Why should we listen to The Dude's advice when it comes to sex?
The Dude is all about self-pleasure and enjoyment. And that works out nicely. 

What's the best reason to date a Big Lebowski fan?
We know how to roll. We know how to knock 'em down and set 'em back up again. 

My girlfriend and I just moved into a new apartment building with thin walls. When we have sex, she can be very vocal. I'm worried that our neighbors are beginning to hate us and will complain. Is there something I can say to her so she'll quiet down, or should I just roll with it?
Take a tape recorder into a bowling alley and the sounds of knocking down all the pins will cover all the sex noises. 

What has The Dude taught you about sex?
The Dude has taught me that long-haired average-looking men can still have a good time and get laid. 

And all your hair is real? I've seen guys around with fake beards.
Yeah, it's all real. I've been growing it out for a year for Lebowski Fest. I don't know why, but I did. 

My boyfriend loves The Eagles. Should I dump him?
Yes. It's fucking nonsense.  Except for "Seven Bridges Road." I like that tune.

I recently went on a first date and when the girl was in the other room, I peeked at her DVD collection. It was full of pretty awful stuff. I had a great time on the date, but I'm worried about her taste. Should this be a dealbreaker?
No. It's called Netflix. Tell her to get HBO and Netflix and you're back in business. 

Jesus, 21

What's the best reason to date a Big Lebowski fan?
They're easy. 

Even though you're dressed like Jesus from the film, what can The Dude teach us about sex?
Not to underachieve. 

What's the best way to approach someone in a bowling alley?
Walk up to them and offer to show them some of your techniques. Also, hope they aren't a better a bowler than you. Otherwise it won't work. 

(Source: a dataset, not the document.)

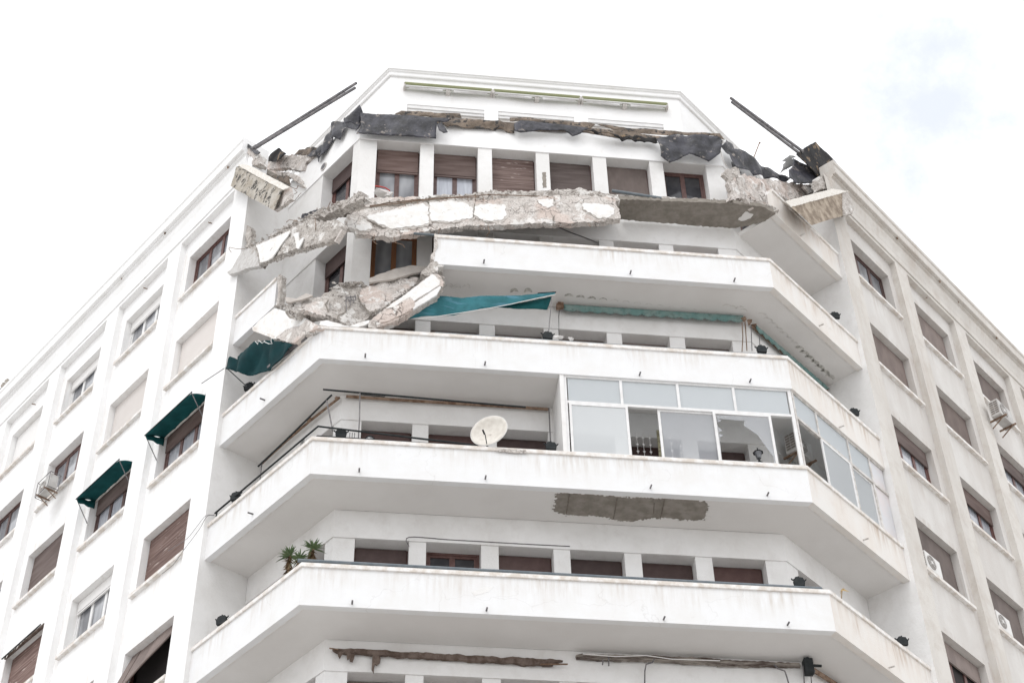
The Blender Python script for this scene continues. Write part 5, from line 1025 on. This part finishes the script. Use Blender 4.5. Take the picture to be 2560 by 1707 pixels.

My boyfriend loves The Eagles. Should I dump him?
Yes. 

I'm my boyfriend's first lover. He's one of the biggest, uh, men I've ever seen, but I don't think he knows it. Should I tell him, or will he get a big head about it?
I'm sure he knows. If you really think he doesn't — if he doesn't already walk around like he has a big dick — then don't tell him. Ever. 

I recently met someone, but any possible romance was cut short when she moved. Should I try to make a long-distance thing work or give up and be content with being friends?
Give up. Long distance never or rarely works. That’s why you don't hear too many people talking about how much they love their long-distance relationship.  

I'm recently separated and been having a tough time getting back out into the dating world. What's the best thing I can do to ease myself back out there?
See what else is out there, man. Go to a bar and try to get laid. Don't try and rush back into being in a committed relationship.

I recently went on a first date and when the girl was in the other room, I peeked at her DVD collection. It was full of pretty awful stuff. I had a great time on the date, but I'm worried about her taste. Should this be a dealbreaker?
No. Every girl is going to have something you're not going like, unless you're really, really into movies. So just play to her tastes every once and a while.  

The Dude, ageless

Why should you listen to The Dude when it comes to sex advice?
The Dude abides, man. 

What's the best reason to date a Big Lebowski fan?
We know how to have fun.

What's the best way to approach someone in a bowling alley?
Walk up to her in your Dude costume. 

My boyfriend loves The Eagles. Should I dump him?
Nah. It really doesn't matter.

I recently met someone, but any possible romance was cut short when she moved. Should I try to make a long distance thing work or give up and be content with being friends?
Hard to say. You gotta follow your heart on that.

What would The Dude do?
What he's always done, man. Give and take. Some of them come, some of them go. Sometimes you just gotta learn the hard way to let 'em pass by.

I'm recently separated and been having a tough time getting back out into the dating world. What's the best thing I can do to ease myself back out there?
The first thing you have to do is find out what makes you happy and work out from there. 

What has The Dude taught you about sex?
She's not my special lady. She's my fucking lady friend. I'm just helping her conceive, man.